Some people are seemingly impervious to pressure. Throw them into a high-stakes situation, and they’re able to keep themselves composed, think logically and clearly, and come out unscathed – while the vast majority of us would crumble under similar circumstances. It’s not all God-given ability, mind you. It’s a skill – skill that can be taught, absorbed, and deployed in our own lives.

The key is figuring out exactly what that skill is, and how it works. How was Hillary Clinton able to withstand 11 hours of intense grilling by a government panel about Benghazi? How did Leonidas keep himself, and his band of Spartans from freaking out while facing 100,000 Persians at the Battle of Thermopylae? What is it that makes Donald Trump so convincingly calm and cool, to the point that he can reference the size of his genitalia on national television?

For a long time, it’s been a mystery. But science is unlocking the answers, and you can take what we’re learning and apply it to your own life. High-stress situations at work, school, or at home can be tackled with tactics that will leave you more confident and productive, and leave others wondering how you did it. And for the most part, it’s all in your head.

A new study, published in the Journal of Experimental Psychology by Harvard Business School’s Alison Wood Brooks, identifies a simple yet effective mind trick that allows many people to keep their cool in high-pressure situations. Instead of letting anxiety seize you and take the wheel, Brooks found that reframing our mindset around it is the way to come out on top. Basically, anxiety can be used as a tool – you just need to think of it as such.

“Individuals feel anxious often, especially prior to important tasks like speaking publicly or meeting with a boss. When felt immediately before or during a task, anxiety drains working memory capacity, decreases self-confidence, and harms performance,” Brooks writes.  “I test an alternative strategy: reappraising pre-performance anxiety as excitement. Whereas anxiety is a negative, aversive emotion that harms performance, excitement is a positive, pleasant emotion that can improve performance.”
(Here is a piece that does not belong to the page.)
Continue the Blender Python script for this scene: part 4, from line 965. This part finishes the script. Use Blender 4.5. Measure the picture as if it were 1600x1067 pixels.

In other words, Brooks says to take that anxiety you’re feeling, and call it something else: excitement.

Thinking of anxiety as excitement is as simple as it comes, but don’t let that simplicity fool you. Brooks found that it actually works. By studying this method on singers, pilots, and more, Brooks came to the conclusion that by focusing our anxiety into feelings of calm and control made a big, measurable difference in performance.

“My findings demonstrate the profound control and influence we have over our own emotions. The way we verbalize and think about our feelings helps to construct the way we actually feel. Saying “I am excited” represents a simple, minimal intervention that can be used quickly and easily to prime an opportunity mind-set and improve performance,” Brooks writes.

She suggests that we adopt “I am excited” as a mantra of sorts, and see what kind of results we get. Or, use it as a management tool. “Advising employees to say ‘I am excited’ before important performance tasks or simply encouraging them to ‘get excited’ may increase their confidence, improve performance, and boost beliefs in their ability to perform well in the future.”

The real trick is to try and deploy this strategy in your own life, in whatever particularly stressful situations you find yourself in. Giving a big presentation at work, or have a big job interview? Don’t be a nervous, worried wreck. Be excited about it – excited because a big opportunity has presented itself, and you’ve (hopefully) thoroughly prepared for it. You’re going to knock it out of the park.

As previously mentioned, the strategy Brooks discusses in this study is just one of a number of psychological ploys and mind hacks that you can use to improve yourself. While some of these tips and tricks have been found to backfire in some situations, adopting a mantra as Brooks prescribes, or simply changing the way you think about and tackle daily tasks can help you become more productive, healthy, and ultimately, successful.